When I was younger my Mother bought me a blue t-shirt that announced in big bold white bubble letters, “Here Comes Trouble” I suppose my Mother looked into my big hazel eyes and saw accidents waiting to happen. Having never been one that treads lightly, oh no, that’s to boring. I tend to look both ways then run down the path, hit the spring board, and take off. I’ve managed to never break a bone, but have wound up with several whoppers of bruises. Lately, those bruises appear more frequently. Currently, I have a bruise the size of a golf ball on my left knee, my left arm has three bruises on the bicep, right leg has a scratch and two bruises below the knee, and a huge bruise and a burn on my back. Wild sex? If only that were the case, I’d block my siblings from reading this. I’m just a glorified klutz. Earlier today, I ran into furniture and apologized before realizing it was a chair. My guard has been down.
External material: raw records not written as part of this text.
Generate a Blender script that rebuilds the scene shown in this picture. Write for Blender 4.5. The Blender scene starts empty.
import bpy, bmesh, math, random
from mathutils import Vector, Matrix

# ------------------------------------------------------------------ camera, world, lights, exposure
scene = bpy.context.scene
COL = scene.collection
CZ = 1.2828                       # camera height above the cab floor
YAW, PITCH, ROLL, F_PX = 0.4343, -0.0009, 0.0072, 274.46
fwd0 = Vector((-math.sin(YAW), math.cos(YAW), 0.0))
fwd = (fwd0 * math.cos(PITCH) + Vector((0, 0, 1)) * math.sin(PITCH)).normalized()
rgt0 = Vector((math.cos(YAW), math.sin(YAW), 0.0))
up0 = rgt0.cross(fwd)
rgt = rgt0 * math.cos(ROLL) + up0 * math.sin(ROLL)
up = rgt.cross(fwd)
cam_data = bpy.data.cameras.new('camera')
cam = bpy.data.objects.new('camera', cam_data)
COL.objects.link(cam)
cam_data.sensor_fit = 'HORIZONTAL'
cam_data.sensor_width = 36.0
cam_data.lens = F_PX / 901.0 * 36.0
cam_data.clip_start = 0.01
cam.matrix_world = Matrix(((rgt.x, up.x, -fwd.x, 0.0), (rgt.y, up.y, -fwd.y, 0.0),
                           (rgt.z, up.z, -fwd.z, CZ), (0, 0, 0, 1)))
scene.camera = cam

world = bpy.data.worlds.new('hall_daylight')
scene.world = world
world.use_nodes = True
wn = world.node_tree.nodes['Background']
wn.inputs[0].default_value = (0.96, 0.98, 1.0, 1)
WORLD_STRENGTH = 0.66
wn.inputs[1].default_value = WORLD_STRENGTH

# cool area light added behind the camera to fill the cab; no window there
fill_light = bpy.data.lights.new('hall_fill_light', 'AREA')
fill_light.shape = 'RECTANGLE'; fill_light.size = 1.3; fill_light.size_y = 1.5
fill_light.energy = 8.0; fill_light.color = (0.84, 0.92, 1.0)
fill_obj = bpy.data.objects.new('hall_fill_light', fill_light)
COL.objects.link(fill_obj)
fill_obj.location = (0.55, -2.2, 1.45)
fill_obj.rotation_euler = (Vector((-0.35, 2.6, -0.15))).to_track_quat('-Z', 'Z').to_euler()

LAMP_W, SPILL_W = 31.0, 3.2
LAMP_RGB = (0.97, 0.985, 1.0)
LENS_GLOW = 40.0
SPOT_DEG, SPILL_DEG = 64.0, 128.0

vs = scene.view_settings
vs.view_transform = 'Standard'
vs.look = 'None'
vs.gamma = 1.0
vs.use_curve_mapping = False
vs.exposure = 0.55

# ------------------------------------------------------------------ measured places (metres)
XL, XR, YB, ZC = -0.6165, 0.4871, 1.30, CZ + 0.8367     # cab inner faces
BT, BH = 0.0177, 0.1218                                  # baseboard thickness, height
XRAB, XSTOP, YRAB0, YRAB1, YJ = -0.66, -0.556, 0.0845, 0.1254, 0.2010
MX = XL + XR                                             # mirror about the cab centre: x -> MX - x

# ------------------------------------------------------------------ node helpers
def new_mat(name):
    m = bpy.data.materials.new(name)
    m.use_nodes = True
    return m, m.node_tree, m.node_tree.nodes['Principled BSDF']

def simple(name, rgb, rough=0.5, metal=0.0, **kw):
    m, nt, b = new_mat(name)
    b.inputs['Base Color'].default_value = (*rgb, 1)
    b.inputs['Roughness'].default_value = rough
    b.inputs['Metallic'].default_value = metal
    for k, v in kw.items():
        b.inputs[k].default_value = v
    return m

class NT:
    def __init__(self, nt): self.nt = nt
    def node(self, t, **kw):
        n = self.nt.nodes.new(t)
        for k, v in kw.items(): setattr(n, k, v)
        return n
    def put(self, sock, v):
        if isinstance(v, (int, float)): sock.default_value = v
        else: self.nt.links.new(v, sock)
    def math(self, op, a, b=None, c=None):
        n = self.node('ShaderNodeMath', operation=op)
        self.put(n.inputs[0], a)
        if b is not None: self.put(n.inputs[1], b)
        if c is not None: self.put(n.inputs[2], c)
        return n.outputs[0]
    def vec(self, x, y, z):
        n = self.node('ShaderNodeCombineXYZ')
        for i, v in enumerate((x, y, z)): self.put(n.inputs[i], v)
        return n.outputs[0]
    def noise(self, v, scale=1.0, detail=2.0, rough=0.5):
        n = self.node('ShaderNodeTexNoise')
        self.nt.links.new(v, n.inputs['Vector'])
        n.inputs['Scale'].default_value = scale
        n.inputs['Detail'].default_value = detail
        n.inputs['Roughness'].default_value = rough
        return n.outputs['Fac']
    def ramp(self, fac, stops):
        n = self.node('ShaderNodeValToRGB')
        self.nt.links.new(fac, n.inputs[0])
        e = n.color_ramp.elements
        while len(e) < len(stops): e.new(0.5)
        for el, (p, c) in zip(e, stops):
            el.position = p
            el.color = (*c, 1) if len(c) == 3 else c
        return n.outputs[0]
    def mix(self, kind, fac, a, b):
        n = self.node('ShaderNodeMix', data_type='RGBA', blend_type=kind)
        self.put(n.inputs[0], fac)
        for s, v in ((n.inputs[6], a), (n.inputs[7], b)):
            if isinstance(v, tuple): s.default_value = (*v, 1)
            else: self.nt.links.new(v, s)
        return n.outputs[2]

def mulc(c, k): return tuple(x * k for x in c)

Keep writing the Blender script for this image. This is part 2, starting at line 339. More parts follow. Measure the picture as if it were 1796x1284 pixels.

The reason a defense is called a defense is because that’s what you do when life knocks you down. When the offense has run out of steam, you defend yourself or allow your friends and family to do it for you. It doesn’t matter what they say or how they go about doing it, because they give it back in spades. After being knocked down one to many times lately, and feeling the pain of bruises, I’ve been leaning on my family and friends using them as my line, allowing them to take the helm. When you grow up thinking you’re Wonder Woman, this task is harder than it is to eat a fried bologna sandwich.
Stomach churning.
My Mother realized long ago that the best way to catch a butterfly is to not chase it at all, but to remain so still that it landed on your shoulder. She never tried to rationalize my nonconformist behavior with explanations of the moon being out of alignment at birth. She let me go. I’ve made mistakes and so has she. As an adult I’ve questioned my childhood, she shrugs her shoulders and says, “I did the best I could. Buck up.”
The last two mornings I’ve woke to voicemails that turned my stomach, “It’s your biggest cheerleader,” laughing she chirps my favorite childhood songs. Now, I’ve come to terms with events in my past and the mistakes I’ve made. The thing about having regrets in your past is that you spend every minute of the future building a wall that makes the monster harder to see. You convince yourself that the wall is sturdy, thick, and one day you wake up and those horrible things don’t jump out of the closet at you. You have to pick yourself up and occasionally lean on those around you.
Maybe the job of a Mother is to not shelter but bear witness as a child hits full force…and then to cushion the fall when it’s over.